Bernie vs. Bezos

It’s a tale as old as time. Billionaire entrepreneur runs a successful business. Millionaire democratic-socialist presidential candidate repeatedly targets said business. Billionaire also owns a newspaper. And the democratic-socialist complains about said newspaper.

Okay, so maybe that tale isn’t as old as time, but it’s certainly topical. In today’s headlines, the billionaire is Jeff Bezos. And the democratic-socialist is Bernie Sanders, the Senator from Vermont. Because of his repeated attacks on Amazon, Sanders believes that Bezos, its creator, is targeting him through the newspaper he also owns, the Washington Post.

What’s the Story

In a rally on Monday, Sanders turned to one of his favorite talking points: Amazon’s income tax avoidance. Sanders believes that Amazon paid zero in taxes last year. And he wants to correct that. One of his campaign’s emphases is to ensure that big corporations and the wealthy “pay their fair share” to fund Sanders’ social welfare programs.

But Sanders’ invective against Amazon turned in a new direction yesterday when he turned to another property Bezos owns: the Washington Post. Sanders off-handedly joked that his relentless criticism of Amazon was responsible for the poor coverage he perceived he got from the paper. He said: “and we wonder why the Washington Post is not one of my great supporters. I wonder why.”

Many in the media saw Sanders’ remark as no laughing mater, though it was said in a joking tone. Journalists widely criticized the Senator for perpetuating the perceived attack on the media popularized by President Trump. And viewing the footage reveals that the tone and content of the Senator’s remarks are remarkably similar to something Trump might have said.


The Post’s editor, Marty Baron, responded strongly. “Contrary to the conspiracy theory the senator seems to favor,” Baron said, “Jeff Bezos allows our newsroom to operate with full independence, as our reporters and editors can attest.” He added that “Sen. Sanders is a member of a large club of politicians — of every ideology — who complain about their coverage.”

Why It Matters

Sanders appeared to back down from his comments somewhat today, suggesting he never meant to imply that Bezos was intentionally pulling the strings against him. But he went on to criticize the “framework” of the media that does not emphasize the political issues on which he focuses.

This is an important story for the election, because it suggests there is not as wide a gap between President Trump and Senator Sanders as it appears there should be. Though the two have wildly disparate views on issues, they have similar views of themselves: political outsiders who have to fight to be taken seriously against the media and public perception.

The widespread scorn for Sanders’ remarks also suggests something about the media. As we discussed with the Chris Cuomo story earlier today, the media do tend to have a hive mind about certain issues. As a result, they often refuse to consider criticism, even when it is warranted.

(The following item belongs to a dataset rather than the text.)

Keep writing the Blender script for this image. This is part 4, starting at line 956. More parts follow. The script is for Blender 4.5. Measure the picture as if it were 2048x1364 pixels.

One might think the media would be more willing to consider such criticism when it comes from someone on the Left. But the Sanders story suggests that is not the case. Most journalist condemned his remarks as too similar to Trump, rather than considering whether their coverage of both Trump and Sanders was wanting.

This will be a fairly minor story in the long run. And it shouldn’t have any impact on the primary election. But it is an important reminder that even the small political moments reveal much about the players on the stage. In this case, we see that Sanders and Trump are not as different as they appear, and the media treats them both with some degree of derision.